## START Provided information

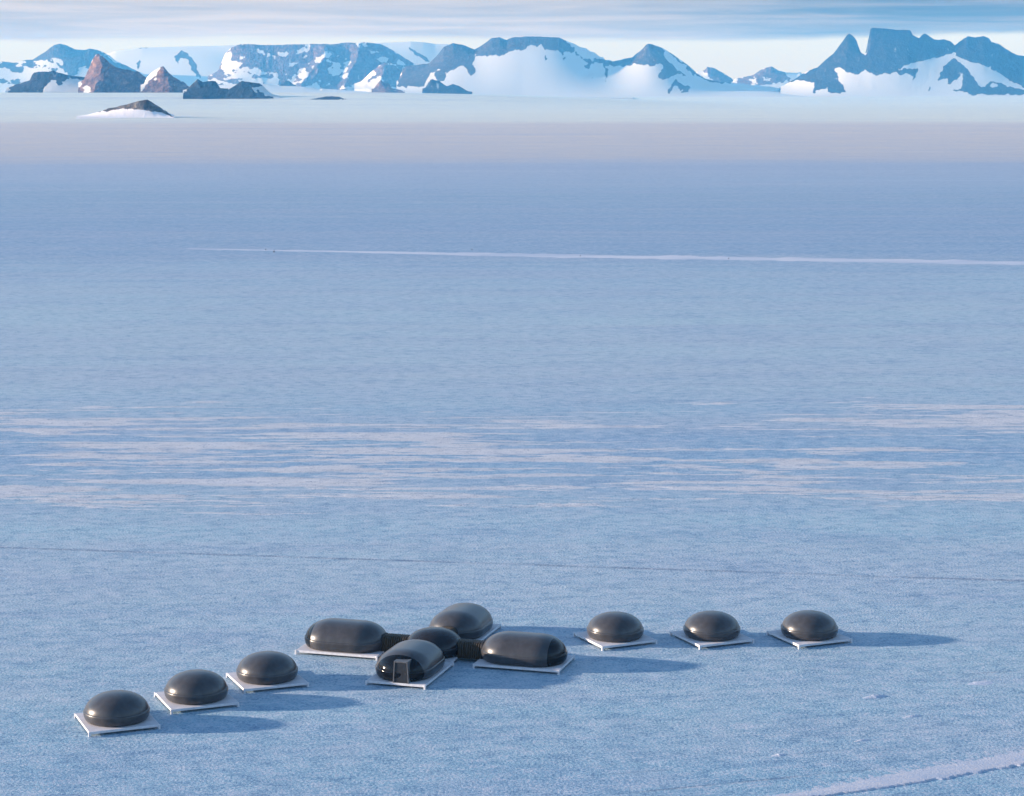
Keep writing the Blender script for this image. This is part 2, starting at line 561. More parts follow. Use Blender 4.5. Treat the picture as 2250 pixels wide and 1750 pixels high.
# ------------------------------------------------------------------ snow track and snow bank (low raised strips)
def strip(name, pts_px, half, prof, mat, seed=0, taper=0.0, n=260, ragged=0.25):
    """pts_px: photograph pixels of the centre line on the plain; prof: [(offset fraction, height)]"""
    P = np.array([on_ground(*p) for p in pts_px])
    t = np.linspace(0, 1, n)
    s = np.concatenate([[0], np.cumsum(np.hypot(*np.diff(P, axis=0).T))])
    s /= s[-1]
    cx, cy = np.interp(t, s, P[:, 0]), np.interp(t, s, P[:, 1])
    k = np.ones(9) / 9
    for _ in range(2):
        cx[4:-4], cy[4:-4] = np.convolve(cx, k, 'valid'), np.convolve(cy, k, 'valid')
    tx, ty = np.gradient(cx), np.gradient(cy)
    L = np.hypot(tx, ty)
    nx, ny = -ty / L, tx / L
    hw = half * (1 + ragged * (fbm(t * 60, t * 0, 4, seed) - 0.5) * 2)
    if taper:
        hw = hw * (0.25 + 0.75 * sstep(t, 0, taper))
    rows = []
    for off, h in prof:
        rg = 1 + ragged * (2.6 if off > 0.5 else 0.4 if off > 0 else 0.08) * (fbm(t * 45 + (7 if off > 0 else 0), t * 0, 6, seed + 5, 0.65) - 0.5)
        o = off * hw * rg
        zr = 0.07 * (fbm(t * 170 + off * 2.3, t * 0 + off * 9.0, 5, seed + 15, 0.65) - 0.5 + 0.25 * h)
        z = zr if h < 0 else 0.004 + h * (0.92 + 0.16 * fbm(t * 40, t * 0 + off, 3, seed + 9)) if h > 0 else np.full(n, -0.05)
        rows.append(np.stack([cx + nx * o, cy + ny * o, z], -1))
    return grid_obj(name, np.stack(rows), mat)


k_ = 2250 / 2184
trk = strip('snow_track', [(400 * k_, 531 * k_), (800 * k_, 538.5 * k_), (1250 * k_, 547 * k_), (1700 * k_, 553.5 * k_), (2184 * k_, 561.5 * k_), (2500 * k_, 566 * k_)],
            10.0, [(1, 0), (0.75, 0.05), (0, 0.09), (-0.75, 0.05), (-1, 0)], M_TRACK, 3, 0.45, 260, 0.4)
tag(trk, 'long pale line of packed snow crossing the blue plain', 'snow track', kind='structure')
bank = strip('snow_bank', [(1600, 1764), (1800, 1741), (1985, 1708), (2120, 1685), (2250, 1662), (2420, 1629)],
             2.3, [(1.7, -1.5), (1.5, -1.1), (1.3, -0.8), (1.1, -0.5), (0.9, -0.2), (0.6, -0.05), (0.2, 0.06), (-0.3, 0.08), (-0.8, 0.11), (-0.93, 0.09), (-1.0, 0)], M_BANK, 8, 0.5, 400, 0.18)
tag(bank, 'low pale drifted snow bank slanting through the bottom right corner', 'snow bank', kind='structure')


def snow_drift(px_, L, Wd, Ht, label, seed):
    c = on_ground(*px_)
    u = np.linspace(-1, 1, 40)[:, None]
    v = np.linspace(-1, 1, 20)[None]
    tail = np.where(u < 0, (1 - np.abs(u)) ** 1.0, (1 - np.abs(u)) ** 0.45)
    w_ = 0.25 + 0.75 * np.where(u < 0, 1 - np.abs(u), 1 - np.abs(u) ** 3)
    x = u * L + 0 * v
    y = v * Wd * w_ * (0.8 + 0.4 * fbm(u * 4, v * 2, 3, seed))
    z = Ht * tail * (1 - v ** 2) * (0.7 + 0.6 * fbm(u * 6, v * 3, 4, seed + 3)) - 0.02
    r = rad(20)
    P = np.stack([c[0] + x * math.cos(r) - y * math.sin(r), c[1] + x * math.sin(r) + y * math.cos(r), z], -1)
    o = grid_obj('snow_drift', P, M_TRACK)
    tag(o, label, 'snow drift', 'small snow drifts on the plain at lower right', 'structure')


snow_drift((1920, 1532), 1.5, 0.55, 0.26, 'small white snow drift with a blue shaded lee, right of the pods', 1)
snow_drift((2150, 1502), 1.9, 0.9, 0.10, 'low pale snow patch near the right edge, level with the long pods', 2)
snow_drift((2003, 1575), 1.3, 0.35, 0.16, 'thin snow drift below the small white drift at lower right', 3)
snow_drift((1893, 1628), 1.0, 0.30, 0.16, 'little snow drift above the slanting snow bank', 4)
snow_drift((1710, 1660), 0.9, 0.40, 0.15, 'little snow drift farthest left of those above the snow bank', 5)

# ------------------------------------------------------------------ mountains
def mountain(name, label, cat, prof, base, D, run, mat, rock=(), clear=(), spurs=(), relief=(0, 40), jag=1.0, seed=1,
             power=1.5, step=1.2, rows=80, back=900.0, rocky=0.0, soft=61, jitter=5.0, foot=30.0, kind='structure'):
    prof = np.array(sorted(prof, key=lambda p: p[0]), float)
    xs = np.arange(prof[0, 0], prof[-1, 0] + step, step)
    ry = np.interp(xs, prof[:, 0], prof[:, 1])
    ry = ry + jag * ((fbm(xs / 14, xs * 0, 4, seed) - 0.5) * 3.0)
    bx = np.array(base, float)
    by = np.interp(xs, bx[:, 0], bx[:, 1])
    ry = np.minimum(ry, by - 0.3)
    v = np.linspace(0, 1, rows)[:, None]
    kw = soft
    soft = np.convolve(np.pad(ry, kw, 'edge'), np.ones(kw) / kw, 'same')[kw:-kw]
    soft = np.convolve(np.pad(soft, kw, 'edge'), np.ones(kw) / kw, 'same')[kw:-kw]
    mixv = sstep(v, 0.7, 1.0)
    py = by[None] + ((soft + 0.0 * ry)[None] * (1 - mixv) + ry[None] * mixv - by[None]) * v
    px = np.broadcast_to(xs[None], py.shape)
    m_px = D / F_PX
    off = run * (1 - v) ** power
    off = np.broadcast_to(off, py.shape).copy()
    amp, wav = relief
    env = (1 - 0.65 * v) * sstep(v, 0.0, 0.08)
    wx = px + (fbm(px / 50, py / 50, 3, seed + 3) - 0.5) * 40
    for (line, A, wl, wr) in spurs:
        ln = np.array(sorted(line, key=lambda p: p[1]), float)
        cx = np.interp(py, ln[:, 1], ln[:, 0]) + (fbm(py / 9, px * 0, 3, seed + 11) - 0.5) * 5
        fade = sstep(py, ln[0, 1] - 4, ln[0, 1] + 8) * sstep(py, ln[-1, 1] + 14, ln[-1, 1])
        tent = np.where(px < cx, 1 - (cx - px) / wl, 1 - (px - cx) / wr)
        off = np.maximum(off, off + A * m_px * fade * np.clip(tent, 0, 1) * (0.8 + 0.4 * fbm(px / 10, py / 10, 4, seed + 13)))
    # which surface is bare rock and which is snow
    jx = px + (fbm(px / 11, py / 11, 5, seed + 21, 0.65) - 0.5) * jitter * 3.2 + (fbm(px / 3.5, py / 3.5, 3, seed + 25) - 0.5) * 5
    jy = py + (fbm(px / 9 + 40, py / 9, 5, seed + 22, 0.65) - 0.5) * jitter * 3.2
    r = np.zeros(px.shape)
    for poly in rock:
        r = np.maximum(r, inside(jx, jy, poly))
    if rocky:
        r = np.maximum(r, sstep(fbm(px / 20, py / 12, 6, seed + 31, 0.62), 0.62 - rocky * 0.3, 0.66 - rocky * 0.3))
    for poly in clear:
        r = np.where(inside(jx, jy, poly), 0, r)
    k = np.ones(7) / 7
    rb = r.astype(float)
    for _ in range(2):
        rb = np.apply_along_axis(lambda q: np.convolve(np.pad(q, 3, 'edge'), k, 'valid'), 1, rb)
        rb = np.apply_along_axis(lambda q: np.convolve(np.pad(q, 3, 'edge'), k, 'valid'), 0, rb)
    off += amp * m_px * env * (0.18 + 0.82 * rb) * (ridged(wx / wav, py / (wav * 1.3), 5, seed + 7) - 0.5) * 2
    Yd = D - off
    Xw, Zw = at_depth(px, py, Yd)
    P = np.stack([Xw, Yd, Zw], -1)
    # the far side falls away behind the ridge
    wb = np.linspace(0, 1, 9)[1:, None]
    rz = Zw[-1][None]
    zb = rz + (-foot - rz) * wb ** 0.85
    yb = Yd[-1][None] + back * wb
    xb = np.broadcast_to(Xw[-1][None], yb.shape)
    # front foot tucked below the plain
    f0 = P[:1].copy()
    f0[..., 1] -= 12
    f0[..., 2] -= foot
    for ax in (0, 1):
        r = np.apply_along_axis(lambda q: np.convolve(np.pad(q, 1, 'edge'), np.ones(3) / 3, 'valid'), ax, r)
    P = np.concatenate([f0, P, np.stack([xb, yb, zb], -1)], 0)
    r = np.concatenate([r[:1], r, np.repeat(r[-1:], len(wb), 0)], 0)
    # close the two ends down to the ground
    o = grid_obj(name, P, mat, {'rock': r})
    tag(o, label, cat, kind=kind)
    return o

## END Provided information
## START Provided information

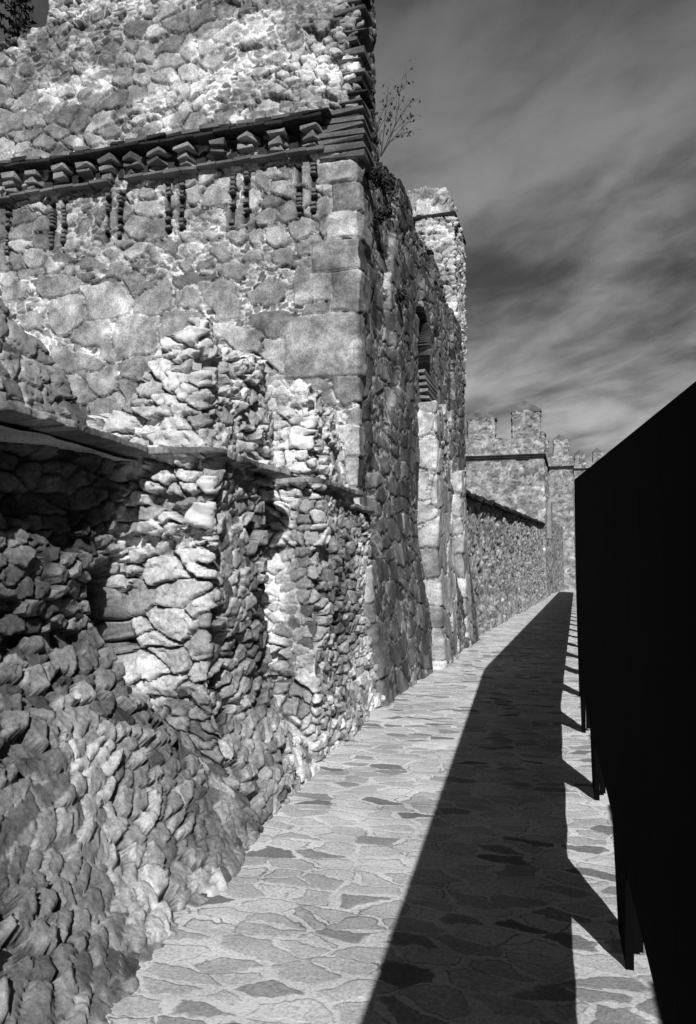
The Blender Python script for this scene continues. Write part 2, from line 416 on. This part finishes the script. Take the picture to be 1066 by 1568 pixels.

## END Provided information
## START Provided information

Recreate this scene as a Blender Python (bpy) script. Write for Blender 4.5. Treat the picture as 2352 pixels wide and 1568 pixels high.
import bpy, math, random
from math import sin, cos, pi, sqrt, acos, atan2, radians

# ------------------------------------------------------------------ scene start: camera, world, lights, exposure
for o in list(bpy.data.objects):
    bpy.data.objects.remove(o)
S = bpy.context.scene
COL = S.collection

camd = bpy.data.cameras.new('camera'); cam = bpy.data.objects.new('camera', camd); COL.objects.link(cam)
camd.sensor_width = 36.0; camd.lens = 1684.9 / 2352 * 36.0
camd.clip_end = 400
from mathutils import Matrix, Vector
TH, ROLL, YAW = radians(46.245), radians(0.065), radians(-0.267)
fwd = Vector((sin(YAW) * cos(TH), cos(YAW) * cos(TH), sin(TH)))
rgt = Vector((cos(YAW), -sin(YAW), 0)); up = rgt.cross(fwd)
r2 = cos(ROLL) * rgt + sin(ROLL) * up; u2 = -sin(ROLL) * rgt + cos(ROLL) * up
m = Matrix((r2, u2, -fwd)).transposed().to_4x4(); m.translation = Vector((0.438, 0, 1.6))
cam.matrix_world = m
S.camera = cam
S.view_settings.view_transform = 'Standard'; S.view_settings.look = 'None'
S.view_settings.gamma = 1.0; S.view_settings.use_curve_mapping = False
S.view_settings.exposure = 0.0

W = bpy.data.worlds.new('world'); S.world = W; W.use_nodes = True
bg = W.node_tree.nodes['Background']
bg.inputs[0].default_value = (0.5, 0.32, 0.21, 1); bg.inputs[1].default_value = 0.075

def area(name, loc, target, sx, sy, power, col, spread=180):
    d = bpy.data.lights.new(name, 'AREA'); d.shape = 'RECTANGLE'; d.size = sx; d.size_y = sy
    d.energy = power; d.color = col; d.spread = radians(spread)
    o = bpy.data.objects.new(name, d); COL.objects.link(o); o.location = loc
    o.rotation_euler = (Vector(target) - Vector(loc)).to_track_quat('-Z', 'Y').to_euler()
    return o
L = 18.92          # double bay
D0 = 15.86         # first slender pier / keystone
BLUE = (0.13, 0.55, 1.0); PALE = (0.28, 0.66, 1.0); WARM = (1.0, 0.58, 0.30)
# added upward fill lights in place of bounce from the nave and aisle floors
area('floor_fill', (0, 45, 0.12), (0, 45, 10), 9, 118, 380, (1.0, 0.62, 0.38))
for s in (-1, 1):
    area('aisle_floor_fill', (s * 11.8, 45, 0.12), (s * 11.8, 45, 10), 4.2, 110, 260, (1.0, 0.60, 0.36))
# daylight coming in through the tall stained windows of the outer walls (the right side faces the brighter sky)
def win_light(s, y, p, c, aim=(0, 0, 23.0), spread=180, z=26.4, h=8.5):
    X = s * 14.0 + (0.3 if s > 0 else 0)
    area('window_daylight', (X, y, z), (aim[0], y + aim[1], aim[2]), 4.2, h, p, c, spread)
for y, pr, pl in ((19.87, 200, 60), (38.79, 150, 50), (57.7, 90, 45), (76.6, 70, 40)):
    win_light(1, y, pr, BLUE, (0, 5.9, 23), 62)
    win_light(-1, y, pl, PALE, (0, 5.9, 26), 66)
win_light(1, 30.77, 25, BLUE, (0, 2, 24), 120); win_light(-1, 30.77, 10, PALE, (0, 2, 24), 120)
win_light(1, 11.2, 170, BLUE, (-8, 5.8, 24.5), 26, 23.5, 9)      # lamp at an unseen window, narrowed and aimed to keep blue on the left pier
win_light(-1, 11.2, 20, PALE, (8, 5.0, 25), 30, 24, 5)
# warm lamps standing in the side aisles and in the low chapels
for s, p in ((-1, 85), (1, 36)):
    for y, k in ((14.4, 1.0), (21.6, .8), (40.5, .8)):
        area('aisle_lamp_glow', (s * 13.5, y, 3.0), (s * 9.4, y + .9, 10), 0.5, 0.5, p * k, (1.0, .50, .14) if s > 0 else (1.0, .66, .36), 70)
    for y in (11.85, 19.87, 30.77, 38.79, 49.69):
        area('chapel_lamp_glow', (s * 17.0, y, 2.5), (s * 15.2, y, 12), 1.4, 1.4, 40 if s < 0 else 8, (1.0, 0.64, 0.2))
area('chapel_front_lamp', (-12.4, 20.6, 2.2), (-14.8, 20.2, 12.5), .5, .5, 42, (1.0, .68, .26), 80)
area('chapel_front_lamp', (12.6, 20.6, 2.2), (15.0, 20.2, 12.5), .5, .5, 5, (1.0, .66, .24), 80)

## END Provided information

◆ Directions for this task: Extract exactly the run of lines beginning at the line with "Recreate this scene" and ending at the line with "COL = S.collection", including both ends and nothing beyond them.

◆ Written response:
Recreate this scene as a Blender Python (bpy) script. Write for Blender 4.5. Treat the picture as 2352 pixels wide and 1568 pixels high.
import bpy, math, random
from math import sin, cos, pi, sqrt, acos, atan2, radians

# ------------------------------------------------------------------ scene start: camera, world, lights, exposure
for o in list(bpy.data.objects):
    bpy.data.objects.remove(o)
S = bpy.context.scene
COL = S.collection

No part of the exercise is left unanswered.